Hit_Apex 02-11-2019 03:43 PM

Easy way to deflate rear air springs?
 
I recently lowered my truck and installed M5 bumpstops. These are shorter than the originals and want to verify that if a rear air bag fails while driving that the rear tire won't contact anywhere in the wheel well. Bumpstops are critically important for cars with self-leveling suspension for this reason.

Hoping for a quick and easy test without having to disconnect airlines.

Nanniepoo 02-12-2019 10:51 AM

Just disconnect the air lines at the compressor. You won't need to jack the car up. It's like 4-6 screws to get the panel off.

Hit_Apex 02-12-2019 01:08 PM

Figured that would be the answer. I thought about disconnecting the level sensor arms and moving the sensor wiper position all the way down but not sure that will release all of the pressure.

I'll disconnect at the compressor but will roll the rear wheels onto ramps for some added working room.

Thanks!

SF2000x5 02-12-2019 05:07 PM

Let us know if tire or suspension rubs anywhere at full compression!

andrewwynn 02-13-2019 10:55 AM

loosen the lines above the air-bag; you just lift off the trunk floor no nuts/screws involved. same as when replacing the air bags. UNPLUG the air compressor fuse or the car will try to inflate them; the system is live when the car is off.

Hit_Apex 02-13-2019 12:06 PM

I loosened the lines at the compressor. It was easier than I thought.

So, with 20" type 333 wheels wrapped in 315/35 tires, 14MM spacers and M5 bump stops the top of the sidewall comes within 1/2" of contacting the inner edge of the plastic fender trim. Without spacers the tire would clear to the inside of the trim piece and has about an inch to the wheel well liner.

This makes sense as the M5 bumpstops are about 1" shorter. If you had rear passengers or a heavy load you would likely have rubbing before you could get safely stopped (ie on the freeway). But, I don't think it would be catastrophic - the tire tearing apart the liner and trim.

Another note - I am surprised at how little travel the rear OEM shocks have with self-leveling. It's not much more than an inch before hitting the OEM bumpstops. I suppose this is sufficient with self-leveling but I have noticed in the past before lowering that with 3 rear passengers I would hear the squeaking of the bumpstops compressing going over dips.
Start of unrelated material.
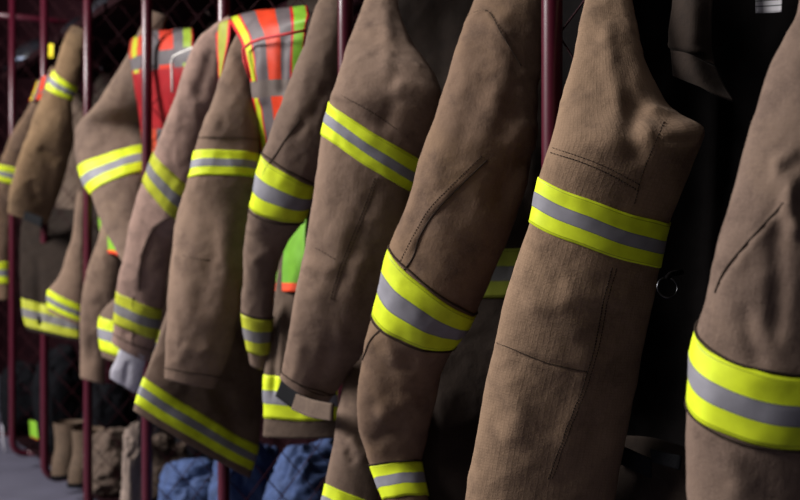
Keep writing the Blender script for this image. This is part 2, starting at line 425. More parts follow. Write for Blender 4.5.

andrewwynn 02-13-2019 12:42 PM

I've replaced a few shocks lately and was also surprised at the limited range of compression before bump stops. Seems most of the range is expansion.

SF2000x5 02-14-2019 12:38 AM

Thanks for the info Hit_Apex.

I'm now considering shorter rear bumpstops now since I lowered the rear a good 2-3 inches. I don't think it's bottomed out after a few thousand miles with the lowering links though.

Hit_Apex 02-14-2019 11:42 AM

Quote:

Originally Posted by SF2000x5 (Post 1155144)
Thanks for the info Hit_Apex.

I'm now considering shorter rear bumpstops now since I lowered the rear a good 2-3 inches. I don't think it's bottomed out after a few thousand miles with the lowering links though.

Reminder that the M5 bumpstops need to be pressed into the top cup (retainer). They're squishy so it takes a little soap and a few rounds of squeezing in a vice.